Customer Reviews:   Read 70 more reviews...

5 out of 5 stars lifeboat   June 21, 2008
This is a time less classic. What a great movie! They don't make them like this any more


4 out of 5 stars Standing Room Only   June 15, 2008
 1 out of 1 found this review helpful

I'd never heard of this movie until it was mentioned in a 2003 New York Times obituary about Elizabeth Fowler, who spent 10 days in a 26' lifeboat with 35 men after their ship was sunk in the Atlantic by a German U-boat in 1942, and then wrote a book about it; the book was called "Standing Room Only." Hitchcock's movie gave me a better idea of how small such a boat would be---and there are only _8_ people in Hitchcock's lifeboat, not 36!---and it was intriguing to watch the survivors become a community, judging by concensus what was acceptable behavior and what was not, with the stronger personalities leading and the others following. One thing Fowler mentioned at the end of her book was how the survivors became strangers to each other almost immediately upon setting foot on dry land again; that sense of community was lost as soon as their lives returned to "normal." Interesting!

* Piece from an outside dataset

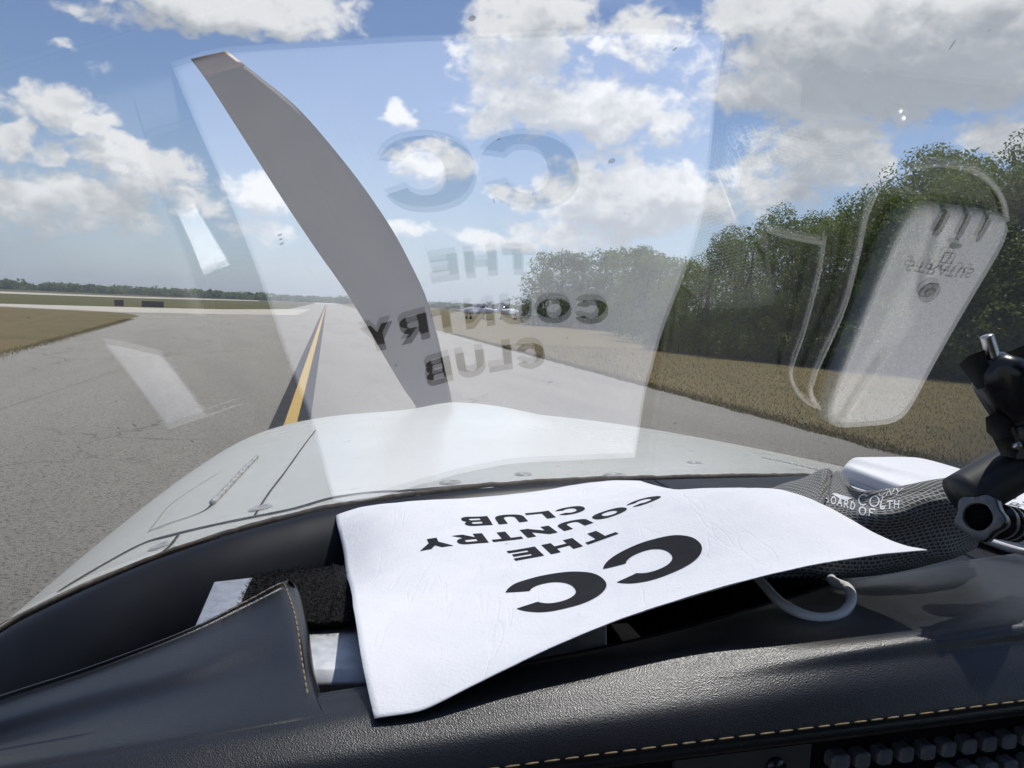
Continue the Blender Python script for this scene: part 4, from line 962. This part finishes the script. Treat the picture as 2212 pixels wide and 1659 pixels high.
BLK = ground_mat('black_marking', [(.042, .042, .045), (.07, .07, .07), (.11, .105, .10)], [(6, .4, .65, .6, 0), (40, .6, .72, .7, 0)])
def sheet_xy(name, pts, z, mat): return tag(mesh_obj(name, [(x, y, z) for x, y in pts], [tuple(range(len(pts)))], mat, None, False), kind='structure')
def af(x, y): p = RT * x + HD * y; return (p[0], p[1])
def gp(px, py): p = G(px, py); return (p[0], p[1])
sheet_xy('ground', [(-9000, -9000), (9000, -9000), (9000, 9000), (-9000, 9000)], 0, GRASS)
xr = float(np.array(G(1425, 832)) @ RT); xr2 = float(np.array(G(1890, 1003)) @ RT); XR = 7.9
XL = -6.6
print('taxiway right edge', xr, xr2)
yj = float(np.array(G(600, 672)) @ HD)
sheet_xy('grass_strip', [af(XR - .3, -60), af(XR + 400, -60), af(XR + 400, 900), af(XR - .3, 900)], .004, DRY)
def wavy(x, y0, y1, amp, n=160): return [af(x + amp * noise.noise(Vector((y * .7, x, 0))) + amp * .6 * noise.noise(Vector((y * 2.3, x, 3))), y) for y in np.r_[np.linspace(y0, 60, n), np.linspace(66, y1, 40)]]
le_ = wavy(XL, 2, 700, .12)[::-1]; re_ = wavy(XR, -60, 700, .14)
sheet_xy('taxiway', re_ + le_ + [af(XL, -60)], .008, ASPH)
# the junction to the left, and the grass island inside it
junc = [gp(*p) for p in [(672, 668), (600, 671), (480, 668.5), (330, 665), (200, 661.5), (0, 656), (-300, 646)]] + [af(-200, -8), af(-60, -60), af(XL + 2, -60), af(XL + 2, 60)]
sheet_xy('taxiway_junction', junc, .012, ASPH)
isl = [(302, 683), (286, 679), (250, 675.5), (150, 670.5), (0, 663), (-250, 650.5), (-700, 790), (-420, 925), (-160, 822), (0, 768), (40, 757), (90, 744), (150, 727), (200, 713), (243, 701), (280, 690)]
P = cr_arc(np.array([gp(*p) for p in isl[:6]]), 50).tolist() + [gp(*isl[6]), gp(*isl[7])] + cr_arc(np.array([gp(*p) for p in isl[8:]]), 90).tolist()
sheet_xy('grass_island', [(x + .12 * noise.noise(Vector((x, y, 0))), y + .12 * noise.noise(Vector((x, y, 5)))) for x, y in P], .016, DRY)
# pale weathered band along the far side of the junction
sheet_xy('taxiway_far_side', [gp(*p) for p in [(672, 668), (480, 668.5), (330, 665), (0, 656.5), (-300, 646), (-300, 649), (0, 661.5), (255, 674.5), (330, 676), (480, 679), (640, 681)]], .020, ASPH2)
sheet_xy('runway', [gp(0, 629.5), gp(-300, 617), gp(-300, 620.5), gp(0, 633.5), gp(300, 644), gp(560, 650.5), gp(560, 649), gp(300, 641)], .004, ASPH2)
sheet_xy('far_apron', [gp(690, 651.6), gp(730, 653), gp(735, 655.5), gp(718, 657.5), gp(690, 656.5), gp(676, 654)], .012, ASPH2)
# centre line: yellow on a black border
c0 = np.array(G(628, 917)); xc = float(c0 @ RT)
print('centre line', xc)
sheet_xy('marking_border', [af(xc - .27, -20), af(xc + .27, -20), af(xc + .27, 400), af(xc - .27, 400)], .024, BLK)
sheet_xy('centre_line', [af(xc - .085, -20), af(xc + .085, -20), af(xc + .085, 400), af(xc - .085, 400)], .028, YEL)

# ---- ragged grass: blades along the pavement edges and over the near verge
def straw_mat():
    m, q, p, o = material('grass_blades', (.1, .1, .04), .8, 0, .15); g = q.n('ShaderNodeNewGeometry'); rp = q.n('ShaderNodeValToRGB'); q.put(rp.inputs[0], g.outputs['Random Per Island'])
    e = rp.color_ramp; e.elements[0].color = (.085, .088, .032, 1); e.elements[1].color = (.38, .29, .15, 1); k = e.elements.new(.55); k.color = (.20, .160, .075, 1); q.put(p.inputs['Base Color'], rp.outputs[0]); return m
def blades(name, P, hgt, rng):
    n = len(P); a = rng.uniform(0, 6.283, n); ww = rng.uniform(.004, .009, n); h_ = hgt * rng.uniform(.5, 1.5, n); ln = rng.normal(0, .45, (n, 2)) * h_[:, None]
    dx = np.stack([np.cos(a) * ww, np.sin(a) * ww, 0 * a], 1); base = np.stack([P[:, 0], P[:, 1], 0 * a + .004], 1); tip = base + np.stack([ln[:, 0], ln[:, 1], h_], 1)
    Q = np.stack([base - dx, base + dx, tip + dx * .15, tip - dx * .15], 1); me = fast_mesh(name, Q, straw_mat()); o = bpy.data.objects.new(name, me); SC.collection.objects.link(o); return tag(o, kind='stuff')
def fast_mesh(name, quads, mat):
    n = len(quads); me = bpy.data.meshes.new(name); me.vertices.add(4 * n); me.vertices.foreach_set('co', quads.reshape(-1).astype(np.float32)); me.loops.add(4 * n); me.loops.foreach_set('vertex_index', np.arange(4 * n, dtype=np.int32))
    me.polygons.add(n); me.polygons.foreach_set('loop_start', np.arange(0, 4 * n, 4, dtype=np.int32)); me.update(calc_edges=True); me.materials.append(mat); return me
rb = np.random.default_rng(21); n1, n2, n3 = 22000, 42000, 9000
y1 = 5 + 45 * rb.uniform(0, 1, n1) ** 1.6; x1 = XR - .10 + np.abs(rb.normal(0, .30, n1)) - .12 * np.array([noise.noise(Vector((y * 1.3, 2, 0))) for y in y1])
y2 = 5 + 34 * rb.uniform(0, 1, n2) ** 1.3; x2 = XR + .1 + 13 * rb.uniform(0, 1, n2) ** 1.2
P = np.concatenate([RT[None, :2] * x1[:, None] + HD[None, :2] * y1[:, None], RT[None, :2] * x2[:, None] + HD[None, :2] * y2[:, None]])
ie = cr_arc(np.array([gp(*p) for p in isl[8:]] ), 400); P3 = ie[rb.integers(0, 400, n3)] + rb.normal(0, .16, (n3, 2))
blades('grass_blades', np.concatenate([P, P3]), .042, rb)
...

4 out of 5 stars Underrated Hitchcock   April 10, 2008
 21 out of 21 found this review helpful

Alfred Hitchcock's daring wartime drama rises to the technical challenge of being confined to a small set. Based on a story by John Steinbeck, "Lifeboat" (1944) remains among the director's most humanistic works with its emotional claustrophobia and incisive characterizations. Though a bit dialogue-heavy, the Master of Suspense creates a surprising amount of tension and intrigue throughout the film's 96-minute length. Tallulah Bankhead gives her finest screen performance, yet the entire cast is excellent. A minor classic in the Hitchcock canon.


5 out of 5 stars The boatride of a lifetime   March 29, 2008
 1 out of 1 found this review helpful

Hitch made great use of his directing skills with Lifeboat. The tension created when stuck on a boat and your life is in the hands of then enemy, twists of who to trust and where to go, all while the sun is baking you and evaporating every last drop of water out of your body. The rise and fall of the waves in this movie will keep you clinging to your life-jacket.


3 out of 5 stars Interesting   March 21, 2008
It is not my favorite Alfred Hitchcock movie but is better than I thought that It would be. You are always trying to figure out who is good and who is bad. It keeps you guessing. I had never heard of it when I rented it but was not disappointed at all after seeing it.